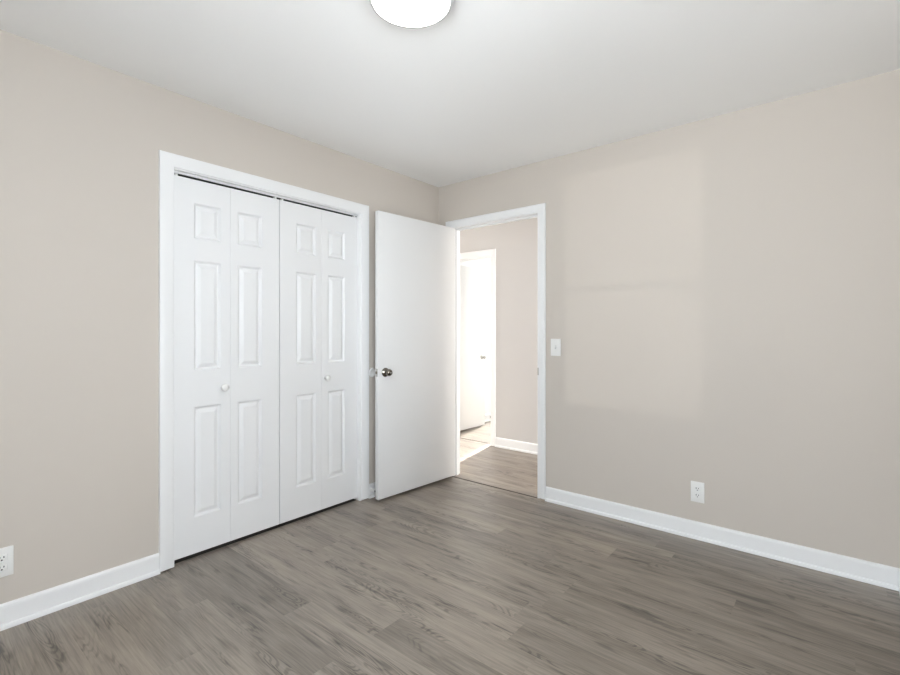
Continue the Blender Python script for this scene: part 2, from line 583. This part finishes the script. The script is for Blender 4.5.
def leaf_mesh(w, pa, pb, h=2.004, t=0.030):
    """bifold leaf: width along +y from 0, front face at x=0, raised panels between pa and pb."""
    bm = bmesh.new()
    zb = 0.020
    ys = [0, pa, pb, w]
    zs = [zb]
    for a, b in sorted(PZ):
        zs += [a, b]
    zs += [zb + h]
    grid = {}

    def V(y, z, x=0.0):
        k = (round(y, 5), round(z, 5), round(x, 5))
        if k not in grid:
            grid[k] = bm.verts.new((x, y, z))
        return grid[k]
    for i in range(3):
        for j in range(len(zs) - 1):
            y0, y1, z0, z1 = ys[i], ys[i + 1], zs[j], zs[j + 1]
            if i == 1 and j % 2 == 1:
                steps = [(0, 0), (0.003, -0.0015), (0.010, -0.0110), (0.014, -0.0125), (0.018, -0.0120), (0.036, -0.0030), (0.038, -0.0022)]
                loops = []
                for s, d in steps:
                    loops.append([V(y0 + s, z0 + s, d), V(y1 - s, z0 + s, d), V(y1 - s, z1 - s, d), V(y0 + s, z1 - s, d)])
                for A, B in zip(loops, loops[1:]):
                    for q in range(4):
                        r = (q + 1) % 4
                        bm.faces.new((A[q], A[r], B[r], B[q]))
                bm.faces.new(loops[-1])
            else:
                bm.faces.new((V(y0, z0), V(y1, z0), V(y1, z1), V(y0, z1)))
    # sides and back, front edges eased
    bz = zb + h
    fr = [V(y, zb) for y in ys] + [V(w, z) for z in zs[1:]] + [V(y, bz) for y in ys[::-1][1:]] + [V(0, z) for z in zs[::-1][1:-1]]
    bk = [bm.verts.new((-t, v.co.y, v.co.z)) for v in fr]
    n = len(fr)
    for q in range(n):
        r = (q + 1) % n
        bm.faces.new((fr[q], fr[r], bk[r], bk[q]))
    bm.faces.new(bk)
    return bm


LX = -0.030
LW = 0.3022


def knob_mesh(y, z):
    bm = bmesh.new()
    lathe(bm, [(0.0, 0.0), (0.012, 0.0), (0.0115, 0.004), (0.0085, 0.010), (0.0090, 0.014), (0.0160, 0.019), (0.0195, 0.026), (0.0195, 0.031), (0.0165, 0.036), (0.010, 0.039), (0.0, 0.040)],
          (0, y, z), 'X', 32)
    return bm


def bifold(name, y0, mirror, label):
    root = tag(empty(name, (LX, y0, 0)), label, 'closet door', 'structure')
    outer = (0.106, 0.251)      # panel span in the leaf next to the jamb
    inner = (0.041, 0.190)      # panel span in the leaf next to the middle
    if not mirror:
        spans = [outer, inner]
        kn = 0.262
        kleaf = 0
    else:
        spans = [(LW - inner[1], LW - inner[0]), (LW - outer[1], LW - outer[0])]
        kn = LW - 0.270
        kleaf = 1
    for i, (a, b) in enumerate(spans):
        lf = obj('door_leaf', leaf_mesh(LW, a, b), M_DOOR, root)
        lf.location = (0, i * (LW + 0.0010), 0)
        if i == kleaf:
            obj('door_knob', knob_mesh(kn, 0.898), M_PLAST, lf, True)
    return root


bifold('door_1', -2.0745, False, 'left white six-panel bifold closet door pair')
bifold('door_2', -1.4646, True, 'right white six-panel bifold closet door pair beside the slab door')

# ------------------------------------------------------------------ entry slab door
TH = R(4.0)
door = tag(empty('door_3', (0.152, -0.006, 0)), 'plain white slab door standing open against the left wall', 'door', 'structure')
door.rotation_euler = (0, 0, -R(90) - TH)     # local +x runs from the hinge to the free edge, local +y is the visible face
DW, DT = 0.795, 0.036
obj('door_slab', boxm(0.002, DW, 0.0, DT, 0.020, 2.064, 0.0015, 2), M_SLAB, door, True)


def knob_prof():
    return [(0.0, 0.0), (0.0325, 0.0), (0.0325, 0.003), (0.030, 0.006), (0.018, 0.010), (0.0150, 0.014), (0.0145, 0.022), (0.017, 0.026), (0.0225, 0.031), (0.0250, 0.038),
            (0.0250, 0.045), (0.0225, 0.052), (0.0180, 0.058), (0.010, 0.062), (0.0, 0.063)]


KX = DW - 0.062
for side in ('Y', '-Y'):
    bm = bmesh.new()
    pr = knob_prof()
    lathe(bm, pr, (KX, DT if side == 'Y' else 0.0, 0.918), side, 40)
    kb = obj('door_knob', bm, M_NICKEL, door, True)
    bm = bmesh.new()
    lathe(bm, [(0.0, 0.0), (0.006, 0.0), (0.006, 0.0015), (0.0, 0.0015)], (KX, (DT + 0.0625) if side == 'Y' else -0.0625, 0.918), side, 20)
    obj('lock_button', bm, M_STEEL, kb)
bm = bmesh.new()
box(bm, DW - 0.0005, DW + 0.0015, 0.0065, DT - 0.0065, 0.890, 0.946, 0.0005, 1)
lp = tag(obj('latch_plate', bm, M_STEEL, door), 'grey metal latch plate')
bm = bmesh.new()
box(bm, DW, DW + 0.009, 0.011, DT - 0.011, 0.909, 0.927, 0.002, 2)
obj('latch_bolt', bm, M_NICKEL, lp)
for z in (0.25, 1.03, 1.82):
    bm = bmesh.new()
    lathe(bm, [(0.0, 0.0), (0.0055, 0.0), (0.0055, 0.088), (0.0, 0.088)], (0.0, -0.003, z - 0.044), 'Z', 16)
    box(bm, 0.0005, 0.002, 0.0, 0.030, z - 0.044, z + 0.044)
    obj('hinge', bm, M_STEEL, door, True)

# ------------------------------------------------------------------ door across the hall
fd = tag(empty('door_4', (FX0 + 0.003, 1.203, 0)), 'white door standing open in the bright room across the hall', 'door', 'structure')
fd.rotation_euler = (0, 0, R(89))
obj('door_slab', boxm(0.002, 0.702, -0.036, 0.0, 0.014, 2.004, 0.0015, 2), M_SLAB, fd, True)
for side in ('-Y', 'Y'):
    bm = bmesh.new()
    lathe(bm, knob_prof(), (0.642, -0.036 if side == '-Y' else 0.0, 0.885), side, 32)
    obj('door_knob', bm, M_STEEL, fd, True)

# ------------------------------------------------------------------ ceiling light
cl = tag(empty('ceiling_light', (1.437, -1.815, H)), 'round flush ceiling light glowing white', 'ceiling light')
cl.scale = (1.02, 1.02, 1.0)
bm = bmesh.new()
lathe(bm, [(0.0, 0.0), (0.1480, 0.0), (0.1485, -0.004), (0.1485, -0.030), (0.1475, -0.034), (0.1440, -0.0360), (0.1385, -0.0360), (0.1380, -0.031), (0.0, -0.031)], (0, 0, 0), 'Z', 96)
obj('rim', bm, M_LAMPRIM, cl, True)
bm = bmesh.new()
lathe(bm, [(0.0, -0.032), (0.1378, -0.032), (0.1374, -0.0350), (0.132, -0.0385), (0.10, -0.0445), (0.05, -0.048), (0.0, -0.049)], (0, 0, 0), 'Z', 96)
obj('diffuser', bm, M_GLOW, cl, True)

# ------------------------------------------------------------------ switch and outlets
sw = tag(empty('light_switch', (1.096, 0, 1.098)), 'white single toggle light switch beside the doorway', 'light switch')
obj('plate', boxm(-0.038, 0.038, -0.006, 0.0, -0.060, 0.060, 0.0025, 2), M_PLAST, sw, True)
obj('toggle_slot', boxm(-0.0055, 0.0055, -0.0066, -0.004, -0.0125, 0.0125), M_LAMPRIM, sw)
bm = bmesh.new()
box(bm, -0.0042, 0.0042, -0.018, -0.004, 0.000, 0.0085, 0.0012, 1)
obj('toggle', bm, M_PLAST, sw)
for z in (-0.030, 0.030):
    bm = bmesh.new()
    lathe(bm, [(0.0, 0.006), (0.0030, 0.006), (0.0026, 0.0070), (0.0, 0.0072)], (0, 0, z), '-Y', 14)
    obj('screw', bm, M_PLAST, sw)


def outlet(loc, rz, label):
    o = tag(empty('wall_outlet', loc, rz), label, 'outlet')
    obj('plate', boxm(-0.036, 0.036, -0.006, 0.0, -0.0595, 0.0595, 0.0025, 2), M_PLAST, o, True)
    for z in (-0.0195, 0.0195):
        bm = bmesh.new()
        box(bm, -0.0168, 0.0168, -0.0078, -0.004, z - 0.0142, z + 0.0142, 0.004, 3)
        rc = obj('receptacle', bm, M_PLAST, o, True)
        for x, h in ((-0.0063, 0.0085), (0.0063, 0.007)):
            obj('slot', boxm(x - 0.0016, x + 0.0016, -0.0082, -0.006, z + 0.003 - h / 2, z + 0.003 + h / 2), M_SLOT, rc)
        bm = bmesh.new()
        lathe(bm, [(0.0, 0.006), (0.0028, 0.006), (0.0028, 0.0082), (0.0, 0.0082)], (0, 0, z - 0.0078), '-Y', 16)
        obj('ground_hole', bm, M_SLOT, rc)
    bm = bmesh.new()
    lathe(bm, [(0.0, 0.006), (0.0030, 0.006), (0.0026, 0.0070), (0.0, 0.0072)], (0, 0, 0), '-Y', 14)
    obj('screw', bm, M_PLAST, o)
    return o


outlet((2.001, 0, 0.273), 0, 'white duplex outlet on the right wall above the long baseboard')
outlet((0, -2.723, 0.269), R(90), 'white duplex outlet at the left edge of the left wall')

# ------------------------------------------------------------------ door stops
wb = tag(empty('wall_bumper', (0, -0.745, 0.909)), 'round white wall bumper behind the slab door knob', 'wall bumper')
bm = bmesh.new()
lathe(bm, [(0.0, 0.0), (0.033, 0.0), (0.033, 0.003), (0.030, 0.008), (0.026, 0.010), (0.022, 0.008), (0.012, 0.0055), (0.0, 0.005)], (0, 0, 0), 'X', 40)
obj('bumper_disc', bm, M_PLAST, wb, True)


def stop(loc, label, axis='X', m=M_PLAST):
    d = tag(empty('door_stop', loc), label, 'door stop')
    bm = bmesh.new()
    lathe(bm, [(0.0, 0.0), (0.016, 0.0), (0.016, 0.003), (0.010, 0.007), (0.006, 0.010), (0.0055, 0.040), (0.009, 0.041), (0.009, 0.046), (0.0, 0.046)], (0, 0, 0), axis, 24)
    obj('stop_post', bm, m, d, True)
    bm = bmesh.new()
    lathe(bm, [(0.0, 0.046), (0.0085, 0.046), (0.009, 0.054), (0.007, 0.058), (0.0, 0.059)], (0, 0, 0), axis, 24)
    obj('rubber_tip', bm, M_RUB, d, True)
    return d


stop((0.012, -0.765, 0.060), 'small white door stop with dark tip on the baseboard beside the closet')
stop((-0.988, 2.22, 0.052), 'small grey door stop on the baseboard across the hall', m=M_STEEL)

# ------------------------------------------------------------------ windows


def window(name, a0, a1, z0, z1, f, label, cw=0.060, fixed=False):
    root = tag(empty(name, f((a0 + a1) / 2, 0, z0)), label, 'window', 'structure')
    inv = Matrix.Translation(-root.location)

    def put(nm, bm, m, p=None):
        bmesh.ops.transform(bm, matrix=inv, verts=bm.verts)
        return obj(nm, bm, m, p or root)

    def fb(bm, p0, p1, d0, d1, zz0, zz1):
        A, B = f(p0, d0, zz0), f(p1, d1, zz1)
        box(bm, min(A.x, B.x), max(A.x, B.x), min(A.y, B.y), max(A.y, B.y), zz0, zz1)
    bm = bmesh.new()
    for p0, p1, q0, q1 in ((a0, a0 + 0.02, z0, z1), (a1 - 0.02, a1, z0, z1), (a0 + 0.02, a1 - 0.02, z0, z0 + 0.02), (a0 + 0.02, a1 - 0.02, z1 - 0.02, z1)):
        fb(bm, p0, p1, -0.002, -0.113, q0, q1)
    put('window_frame', bm, M_TRIM)
    zm = (z0 + z1) / 2
    for lo, hi, d in (((z0 + 0.02, z1 - 0.02, -0.06),) if fixed else ((z0 + 0.02, zm + 0.018, -0.045), (zm - 0.018, z1 - 0.02, -0.080))):
        bm = bmesh.new()
        b0, b1 = a0 + 0.02, a1 - 0.02
        for p0, p1, q0, q1 in ((b0, b0 + 0.04, lo, hi), (b1 - 0.04, b1, lo, hi), (b0 + 0.04, b1 - 0.04, lo, lo + 0.036), (b0 + 0.04, b1 - 0.04, hi - 0.036, hi)):
            fb(bm, p0, p1, d, d - 0.03, q0, q1)
        sh = put('sash', bm, M_TRIM)
        bm = bmesh.new()
        fb(bm, b0 + 0.04, b1 - 0.04, d - 0.013, d - 0.017, lo + 0.036, hi - 0.036)
        put('pane', bm, M_GLASS, sh)
    bm = bmesh.new()
    casing(bm, a0, a1, z1, f, cw, z0=z0)
    fb(bm, a0 - cw, a1 + cw, -0.002, 0.05, z0 - 0.022, z0)
    fb(bm, a0 - cw, a1 + cw, 0.0, 0.016, z0 - 0.082, z0 - 0.022)
    put('casing', bm, M_TRIM)
    return root


window('window_1', WX0, WX1, WZ0, WZ1, f_rear, 'white double-hung window in the rear wall', 0.034)
window('added_window_4', NX0, NX1, WZ0, WZ1, f_rear, 'narrow white double-hung window added in the rear corner for fill light', 0.034)  # unseen window, added to brighten the right wall and ceiling
window('added_window_2', SY0, SY1, SZ0, SZ1, f_side, 'white double-hung window added in the side wall for fill light')  # unseen window, added to brighten the left wall
f_farback = lambda a, d, z: Vector((a, 3.4 - d, z))
window('window_3', VX0, VX1, VZ0, VZ1, f_farback, 'white picture window in the room across the hall', fixed=True)
tag(obj('added_shade', boxm(-1.50, -0.735, 3.372, 3.3735, 0.72, 2.23), M_SHEER), 'sheer white sheet added out of view to dim the sun beside a bright strip', 'shade')  # unseen sheet, added to shape the sun patch on the hall floor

+++

_What to do_
Extract the run of lines that opens with the line containing "M_SLAB, door, True)" and closes with the line containing "0.062), (0.0, 0.063)]"; reproduce it exactly and add nothing.

_Answer for this exercise_
obj('door_slab', boxm(0.002, DW, 0.0, DT, 0.020, 2.064, 0.0015, 2), M_SLAB, door, True)


def knob_prof():
    return [(0.0, 0.0), (0.0325, 0.0), (0.0325, 0.003), (0.030, 0.006), (0.018, 0.010), (0.0150, 0.014), (0.0145, 0.022), (0.017, 0.026), (0.0225, 0.031), (0.0250, 0.038),
            (0.0250, 0.045), (0.0225, 0.052), (0.0180, 0.058), (0.010, 0.062), (0.0, 0.063)]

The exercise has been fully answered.